Liverpool is not a city that takes kindly to braggers or big-heads, certainly not among those in a position of responsibility. It is also a place where supporters demand more of their own and treat them with greater doubt, especially when they first show up on the radar during the reign of owners like Hicks and Gillett but somehow find a way not only to survive but thrive under a different command, which is now into its fifth year.

It remains unclear what FSG will do next because clearly the owners have been wounded by the bad publicity and will surely want to ensure it does not happen again. Since becoming active in English football, the regular constructive criticism towards them has followed the same argument: that their intentions have been genuine but, ultimately, faith has been placed with the wrong people to get it right. 

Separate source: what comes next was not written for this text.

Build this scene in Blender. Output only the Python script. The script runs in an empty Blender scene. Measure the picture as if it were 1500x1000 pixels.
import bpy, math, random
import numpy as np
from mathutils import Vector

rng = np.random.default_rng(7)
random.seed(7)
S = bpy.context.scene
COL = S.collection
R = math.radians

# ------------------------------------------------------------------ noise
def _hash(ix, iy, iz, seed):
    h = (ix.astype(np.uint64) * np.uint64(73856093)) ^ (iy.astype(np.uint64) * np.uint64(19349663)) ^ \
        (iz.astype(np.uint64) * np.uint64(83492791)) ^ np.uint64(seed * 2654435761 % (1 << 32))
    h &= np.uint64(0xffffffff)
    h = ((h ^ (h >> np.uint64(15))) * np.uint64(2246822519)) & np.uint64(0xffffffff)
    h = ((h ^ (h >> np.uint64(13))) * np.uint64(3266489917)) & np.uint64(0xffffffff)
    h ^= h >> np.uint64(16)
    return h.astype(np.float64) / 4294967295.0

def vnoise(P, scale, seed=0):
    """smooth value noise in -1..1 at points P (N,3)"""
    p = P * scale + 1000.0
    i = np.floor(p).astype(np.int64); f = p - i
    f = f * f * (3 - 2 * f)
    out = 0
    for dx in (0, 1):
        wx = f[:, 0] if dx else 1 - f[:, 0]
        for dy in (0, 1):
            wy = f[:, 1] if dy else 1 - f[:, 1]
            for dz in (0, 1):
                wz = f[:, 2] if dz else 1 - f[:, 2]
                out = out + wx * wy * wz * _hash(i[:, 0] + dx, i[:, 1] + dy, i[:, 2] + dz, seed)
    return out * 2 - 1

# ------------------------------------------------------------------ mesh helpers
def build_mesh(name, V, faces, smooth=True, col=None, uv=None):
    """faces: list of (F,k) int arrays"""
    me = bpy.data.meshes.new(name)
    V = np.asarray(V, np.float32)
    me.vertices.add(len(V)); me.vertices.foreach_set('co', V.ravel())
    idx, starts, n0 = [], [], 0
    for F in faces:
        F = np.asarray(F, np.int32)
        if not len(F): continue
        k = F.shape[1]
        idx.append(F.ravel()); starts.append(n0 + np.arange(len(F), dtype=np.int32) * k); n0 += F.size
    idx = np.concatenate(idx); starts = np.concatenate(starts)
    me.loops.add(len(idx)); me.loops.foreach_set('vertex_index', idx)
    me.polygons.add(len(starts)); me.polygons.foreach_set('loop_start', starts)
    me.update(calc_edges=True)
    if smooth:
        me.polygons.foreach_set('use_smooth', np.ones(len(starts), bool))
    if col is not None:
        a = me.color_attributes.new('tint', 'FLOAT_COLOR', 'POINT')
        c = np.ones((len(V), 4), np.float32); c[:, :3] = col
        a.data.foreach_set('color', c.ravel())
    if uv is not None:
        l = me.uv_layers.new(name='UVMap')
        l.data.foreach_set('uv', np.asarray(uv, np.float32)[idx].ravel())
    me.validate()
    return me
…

Some good may have been taken from their new ticketing scheme but it was lost in delivery when someone at Liverpool went spinning into full PR mode on the press release, accentuating the positives without explaining at all what might be perceived as negatives.

Ayre’s attempt to reach out to the common man then failed spectacularly. In the fullness of time, maybe his declaration will prove to be an epitaph. Maybe the responsibility will be someone else’s.

Who’s who: Anfield cast list

John W Henry The American billionaire is the principal owner of Liverpool and co-founder of Fenway Sports Group, which bought the club for £300m in 2010.

Tom Werner American businessman is chairman of Liverpool, taking over from Martin Broughton in 2010 after purchasing club with fellow FSG founder Henry.

Ian Ayre Joined in 2007, having previously been Huddersfield chief executive. Was promoted from commercial director to CEO in 2011. His links with Asia helped secure a £30m shirt sponsorship deal with Standard Chartered Bank.

Mike Gordon FSG president and on the Liverpool board. Along with Ayre is responsible for the day-to-day running of the club.